Para Mara Carneiro, a violência é gerada pela desvalorização da vida humana e pela ausência dos direitos essenciais para essas crianças e jovens. Diante desse cenário, conforme a pesquisadora, o Estado está tirando a possibilidade desses meninos e meninas de sonhar.

"Eles perdem a capacidade de sonhar, pois o seu contexto social não permite que isto aconteça. Muitas vezes, o único espaço que conseguem enxergar é o crime. E o utilizam com uma forma de autoafirmação", finaliza a assistente social.

Educar ainda é a melhor prevenção


O número de jovens e adolescentes assassinados, muitos deles relacionados ao tráfico de drogas, assusta e leva a pensar se uma solução para situação, de fato, é possível. Para o assistente social especializado em Dependência Química e coordenador do Centro de Recuperação Mão Amiga (CREMA), Luiz Carlos Favaron, o problema maior decorre da falta de um sistema de educação mais eficiente.
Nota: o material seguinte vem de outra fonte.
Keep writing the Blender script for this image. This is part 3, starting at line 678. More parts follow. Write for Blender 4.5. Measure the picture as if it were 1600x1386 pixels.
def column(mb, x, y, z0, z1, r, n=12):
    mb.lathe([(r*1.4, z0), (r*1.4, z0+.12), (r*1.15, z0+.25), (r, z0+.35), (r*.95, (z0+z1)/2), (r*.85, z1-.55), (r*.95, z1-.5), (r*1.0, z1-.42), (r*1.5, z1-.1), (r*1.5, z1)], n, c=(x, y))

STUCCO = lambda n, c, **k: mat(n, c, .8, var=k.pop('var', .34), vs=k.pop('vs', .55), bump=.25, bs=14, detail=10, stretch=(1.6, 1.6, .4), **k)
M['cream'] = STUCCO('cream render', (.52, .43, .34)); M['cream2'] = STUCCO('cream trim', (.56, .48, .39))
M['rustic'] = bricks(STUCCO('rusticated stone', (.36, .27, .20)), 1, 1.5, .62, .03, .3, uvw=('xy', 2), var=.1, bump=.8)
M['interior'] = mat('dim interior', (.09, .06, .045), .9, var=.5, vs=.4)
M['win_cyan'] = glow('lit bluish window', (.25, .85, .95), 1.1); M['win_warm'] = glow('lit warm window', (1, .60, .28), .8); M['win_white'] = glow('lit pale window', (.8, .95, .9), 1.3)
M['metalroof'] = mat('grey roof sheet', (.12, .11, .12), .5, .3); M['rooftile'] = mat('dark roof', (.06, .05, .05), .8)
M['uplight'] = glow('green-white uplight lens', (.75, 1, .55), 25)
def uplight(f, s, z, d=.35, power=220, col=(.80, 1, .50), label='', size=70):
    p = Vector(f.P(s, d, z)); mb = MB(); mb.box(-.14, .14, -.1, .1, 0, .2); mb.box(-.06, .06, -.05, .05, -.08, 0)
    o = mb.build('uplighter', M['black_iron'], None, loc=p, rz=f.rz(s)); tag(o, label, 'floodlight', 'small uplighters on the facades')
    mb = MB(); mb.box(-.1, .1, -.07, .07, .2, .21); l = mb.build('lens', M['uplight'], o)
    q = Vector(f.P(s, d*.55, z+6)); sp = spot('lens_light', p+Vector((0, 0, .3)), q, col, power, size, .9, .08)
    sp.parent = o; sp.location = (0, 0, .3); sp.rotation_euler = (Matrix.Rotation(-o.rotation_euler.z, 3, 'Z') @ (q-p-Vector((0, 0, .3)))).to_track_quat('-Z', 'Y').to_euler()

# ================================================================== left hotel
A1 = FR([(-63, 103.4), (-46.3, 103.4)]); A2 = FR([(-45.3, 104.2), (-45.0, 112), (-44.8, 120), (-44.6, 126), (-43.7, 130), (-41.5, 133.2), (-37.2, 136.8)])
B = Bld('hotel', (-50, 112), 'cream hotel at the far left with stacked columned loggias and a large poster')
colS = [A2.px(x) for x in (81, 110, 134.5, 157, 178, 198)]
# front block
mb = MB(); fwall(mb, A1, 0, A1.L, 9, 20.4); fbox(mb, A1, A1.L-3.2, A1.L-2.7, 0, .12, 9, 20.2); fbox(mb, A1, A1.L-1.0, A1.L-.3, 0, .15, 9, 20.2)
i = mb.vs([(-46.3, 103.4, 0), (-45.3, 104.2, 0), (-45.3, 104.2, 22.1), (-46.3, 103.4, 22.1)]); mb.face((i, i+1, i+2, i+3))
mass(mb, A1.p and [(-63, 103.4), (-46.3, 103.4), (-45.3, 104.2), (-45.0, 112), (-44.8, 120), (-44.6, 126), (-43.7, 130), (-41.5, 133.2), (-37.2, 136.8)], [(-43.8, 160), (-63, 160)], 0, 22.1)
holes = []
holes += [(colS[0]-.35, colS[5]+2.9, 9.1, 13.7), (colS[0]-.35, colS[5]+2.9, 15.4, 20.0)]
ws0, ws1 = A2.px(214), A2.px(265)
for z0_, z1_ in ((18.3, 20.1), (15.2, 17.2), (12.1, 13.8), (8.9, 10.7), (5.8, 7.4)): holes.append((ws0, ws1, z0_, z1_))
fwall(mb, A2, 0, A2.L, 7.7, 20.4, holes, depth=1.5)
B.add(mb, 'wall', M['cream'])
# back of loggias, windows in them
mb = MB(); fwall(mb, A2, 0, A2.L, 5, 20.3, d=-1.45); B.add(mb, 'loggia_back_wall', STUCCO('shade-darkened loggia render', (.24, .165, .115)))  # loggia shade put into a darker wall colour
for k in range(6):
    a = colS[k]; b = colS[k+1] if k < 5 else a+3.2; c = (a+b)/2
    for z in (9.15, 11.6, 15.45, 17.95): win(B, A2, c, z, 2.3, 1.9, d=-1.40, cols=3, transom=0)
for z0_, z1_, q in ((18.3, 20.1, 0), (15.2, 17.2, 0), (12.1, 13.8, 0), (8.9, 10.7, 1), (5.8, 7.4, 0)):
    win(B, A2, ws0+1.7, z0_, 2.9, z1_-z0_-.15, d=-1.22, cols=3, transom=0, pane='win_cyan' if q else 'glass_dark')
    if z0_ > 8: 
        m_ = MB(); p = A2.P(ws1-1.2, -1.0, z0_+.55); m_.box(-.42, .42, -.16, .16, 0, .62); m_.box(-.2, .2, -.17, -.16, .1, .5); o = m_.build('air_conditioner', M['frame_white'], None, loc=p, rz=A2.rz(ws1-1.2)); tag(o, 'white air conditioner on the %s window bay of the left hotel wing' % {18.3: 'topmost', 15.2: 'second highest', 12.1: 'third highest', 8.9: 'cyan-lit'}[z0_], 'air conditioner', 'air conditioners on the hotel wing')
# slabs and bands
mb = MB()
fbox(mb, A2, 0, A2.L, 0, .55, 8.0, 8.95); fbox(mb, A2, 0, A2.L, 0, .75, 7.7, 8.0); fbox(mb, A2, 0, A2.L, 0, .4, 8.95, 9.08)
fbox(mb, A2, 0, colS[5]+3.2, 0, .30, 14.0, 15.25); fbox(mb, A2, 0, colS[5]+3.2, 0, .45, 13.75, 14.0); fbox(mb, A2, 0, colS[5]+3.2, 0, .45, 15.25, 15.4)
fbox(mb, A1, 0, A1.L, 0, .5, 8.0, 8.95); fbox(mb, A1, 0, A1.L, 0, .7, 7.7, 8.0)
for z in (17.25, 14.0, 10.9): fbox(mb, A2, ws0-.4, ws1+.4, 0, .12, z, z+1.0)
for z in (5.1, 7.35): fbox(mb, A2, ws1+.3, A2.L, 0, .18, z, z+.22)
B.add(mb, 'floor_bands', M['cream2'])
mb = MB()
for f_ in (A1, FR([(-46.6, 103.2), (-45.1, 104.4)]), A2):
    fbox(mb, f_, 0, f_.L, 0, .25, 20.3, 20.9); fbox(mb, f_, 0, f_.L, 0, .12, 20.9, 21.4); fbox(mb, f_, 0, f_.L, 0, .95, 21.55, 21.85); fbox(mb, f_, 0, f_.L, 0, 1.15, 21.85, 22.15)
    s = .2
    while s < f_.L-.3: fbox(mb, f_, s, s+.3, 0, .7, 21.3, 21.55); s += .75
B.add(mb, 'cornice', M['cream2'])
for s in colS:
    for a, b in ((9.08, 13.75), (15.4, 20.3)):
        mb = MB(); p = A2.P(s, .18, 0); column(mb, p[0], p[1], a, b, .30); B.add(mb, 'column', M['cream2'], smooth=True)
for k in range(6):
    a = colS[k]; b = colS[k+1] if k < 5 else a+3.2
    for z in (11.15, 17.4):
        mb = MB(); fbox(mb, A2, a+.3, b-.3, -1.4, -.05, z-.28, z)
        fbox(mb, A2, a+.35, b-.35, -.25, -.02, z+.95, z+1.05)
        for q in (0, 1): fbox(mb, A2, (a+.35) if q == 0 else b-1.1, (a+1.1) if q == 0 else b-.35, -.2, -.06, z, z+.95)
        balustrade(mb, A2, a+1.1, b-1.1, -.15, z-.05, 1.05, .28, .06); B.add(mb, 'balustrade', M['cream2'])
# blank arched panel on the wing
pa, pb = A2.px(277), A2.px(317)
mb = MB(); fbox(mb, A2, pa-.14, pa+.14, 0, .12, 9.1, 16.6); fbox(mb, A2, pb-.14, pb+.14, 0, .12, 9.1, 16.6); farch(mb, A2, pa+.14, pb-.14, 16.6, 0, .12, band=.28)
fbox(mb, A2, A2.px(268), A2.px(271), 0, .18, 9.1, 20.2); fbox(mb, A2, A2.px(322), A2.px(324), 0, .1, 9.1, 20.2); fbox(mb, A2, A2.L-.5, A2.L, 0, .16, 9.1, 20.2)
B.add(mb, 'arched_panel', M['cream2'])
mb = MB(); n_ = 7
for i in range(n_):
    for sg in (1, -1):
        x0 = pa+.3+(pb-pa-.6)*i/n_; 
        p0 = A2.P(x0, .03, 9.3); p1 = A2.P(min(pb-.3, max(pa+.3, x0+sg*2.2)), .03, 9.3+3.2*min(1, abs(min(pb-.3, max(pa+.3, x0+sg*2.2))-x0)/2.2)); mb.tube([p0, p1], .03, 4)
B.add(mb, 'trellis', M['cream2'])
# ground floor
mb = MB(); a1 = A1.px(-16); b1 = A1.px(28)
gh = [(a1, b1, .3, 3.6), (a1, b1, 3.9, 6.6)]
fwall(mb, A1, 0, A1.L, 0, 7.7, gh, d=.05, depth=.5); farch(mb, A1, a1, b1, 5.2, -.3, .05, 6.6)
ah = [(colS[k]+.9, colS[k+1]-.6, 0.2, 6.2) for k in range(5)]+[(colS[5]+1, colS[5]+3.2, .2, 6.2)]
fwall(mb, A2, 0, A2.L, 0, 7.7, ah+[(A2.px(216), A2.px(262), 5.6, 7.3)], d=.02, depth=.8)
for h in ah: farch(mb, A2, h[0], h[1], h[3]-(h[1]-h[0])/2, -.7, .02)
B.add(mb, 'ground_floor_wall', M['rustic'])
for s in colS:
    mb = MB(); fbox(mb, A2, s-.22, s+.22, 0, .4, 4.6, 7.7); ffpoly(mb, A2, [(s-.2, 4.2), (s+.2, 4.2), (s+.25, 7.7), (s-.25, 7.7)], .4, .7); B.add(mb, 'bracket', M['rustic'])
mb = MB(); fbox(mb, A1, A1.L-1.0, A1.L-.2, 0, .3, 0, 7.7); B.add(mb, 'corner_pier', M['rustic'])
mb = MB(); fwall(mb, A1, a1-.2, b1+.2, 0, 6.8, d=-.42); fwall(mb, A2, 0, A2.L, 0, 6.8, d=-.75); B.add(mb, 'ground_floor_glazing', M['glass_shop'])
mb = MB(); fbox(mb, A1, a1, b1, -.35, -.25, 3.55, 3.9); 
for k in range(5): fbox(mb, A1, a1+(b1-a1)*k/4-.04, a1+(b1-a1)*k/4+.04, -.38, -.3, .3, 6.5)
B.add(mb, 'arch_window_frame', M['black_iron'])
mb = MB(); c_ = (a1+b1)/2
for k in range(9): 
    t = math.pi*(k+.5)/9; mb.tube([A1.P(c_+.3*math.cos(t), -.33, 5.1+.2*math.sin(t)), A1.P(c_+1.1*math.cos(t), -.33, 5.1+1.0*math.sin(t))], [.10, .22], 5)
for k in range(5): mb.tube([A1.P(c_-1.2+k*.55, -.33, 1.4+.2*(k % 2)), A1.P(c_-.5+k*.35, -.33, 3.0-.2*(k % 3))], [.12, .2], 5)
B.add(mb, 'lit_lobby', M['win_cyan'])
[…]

Toda droga, segundo diz, leva ao consumo compulsivo e à obsessão, e o crack, por sua vez, ataca o sistema nervoso central do usuário, abalando áreas da ética e da afetividade. Em virtude disso, de acordo com ele, o dependente químico se torna capaz de fazer uma porção de atos quando está em crise, como o ato de vender coisas, por exemplo. "Muitos na sua fissura não têm como arcar com a dívida e lançam mão de objetos da própria casa", diz.

Para o coordenador, o adolescente nessa situação acaba estando sujeito aos riscos que gera a economia da droga. Aliado a esse fato, explica ele, está a posição dos traficantes, que agem sem o menor respeito e preocupação pela vida humana. "Já fazem algo terrível, que é a venda. Matar, para eles, é o de menos", afirma.

Por essa questão é que se faz necessário, de acordo com Favaron, um trabalho educativo mais presente, com a participação da família e da escola, com mais diálogo e ocupando esses menores de alguma maneira, assim como também mais oportunidades de emprego e capacitação para esses jovens.

Equipamentos

Como agravante à situação, o assistente social destaca que as políticas de atenção aos usuários de droga não atingem os adolescentes de forma satisfatória no quesito tratamento, uma vez que faltam vagas nos centros de recuperação e locais com equipamentos adequados no atendimento e recuperação desses jovens, conforme prega o Estatuto da Criança e do Adolescente (ECA).

Em relação a isso, o especialista considera que há omissão do Município e do Estado no sentido de encarar o problema da droga com a devida seriedade. "Estamos, hoje, sem um conselho municipal sobre drogas e sem receber recursos do fundo nacional sobre drogas. Isso já poderia proporcionar mais liberdade para as entidades em fazerem um programa preventivo mais eficaz", exemplifica.